Ho, who is minoring in Asian American studies, lights up when she talks about the research she’s doing on Kara Kondo. Kondo was in her early 20s when she was sent to Heart Mountain Camp in Wyoming. Like Ho, she was interested in environmentalism. She worked on the camp newspaper. Ho works on the Daily Bruin.
“I only had a surface-level understanding about Japanese incarceration, it’s definitely not something people learn about in depth in regular non-Asian American studies classes,” Ho said. “Some teachers even try to paint it in a positive light. This class seemed like it would be a deep dive and it’s definitely turned out to be my favorite class this quarter.”
UCLA has long been a partner in the Japanese American Research Project, which began in the 1960s with the mission of documenting and recording the experiences of Japanese immigrants and Japanese Americans. The physical archive resides in UCLA Special Collections.

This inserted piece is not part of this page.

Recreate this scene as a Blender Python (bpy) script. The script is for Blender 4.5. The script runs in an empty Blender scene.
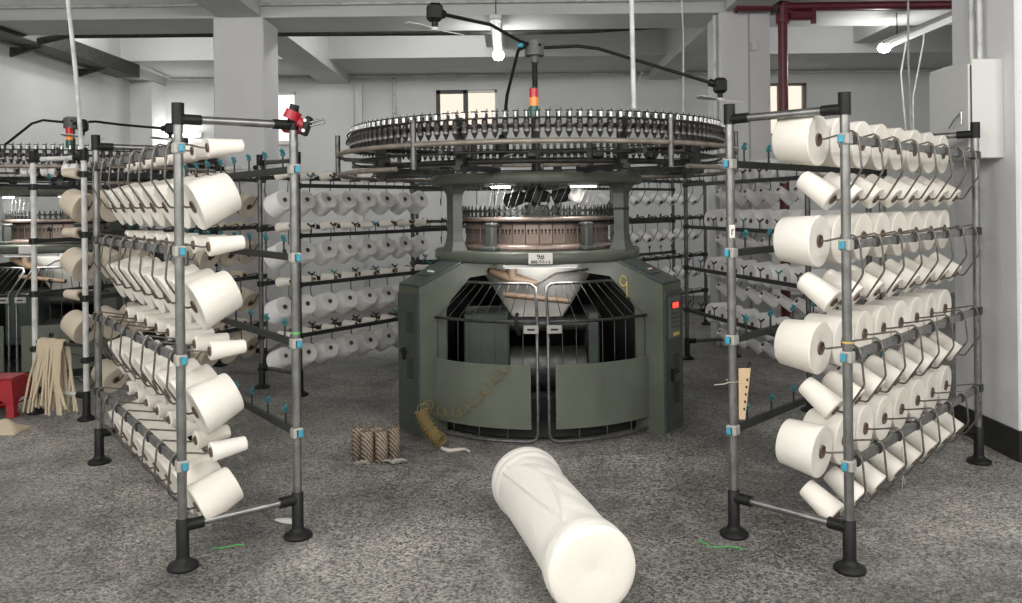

This large-scale, consistent archival practice is something that Niiya hopes will serve as model for intersectional calls for racial justice and healing such as the work being done in the California Reparations Task force and calls for a national Racial Healing Commission.
“We’re ending the class in the last week or so really focused on some of the stuff that is going on today, talking about the legacy of the war camps and how so many Japanese American organizations are using their voice to speak out against actions similar to 9066,” Niiya said. “Because of our experience we have this platform, and we have an obligation to support others.”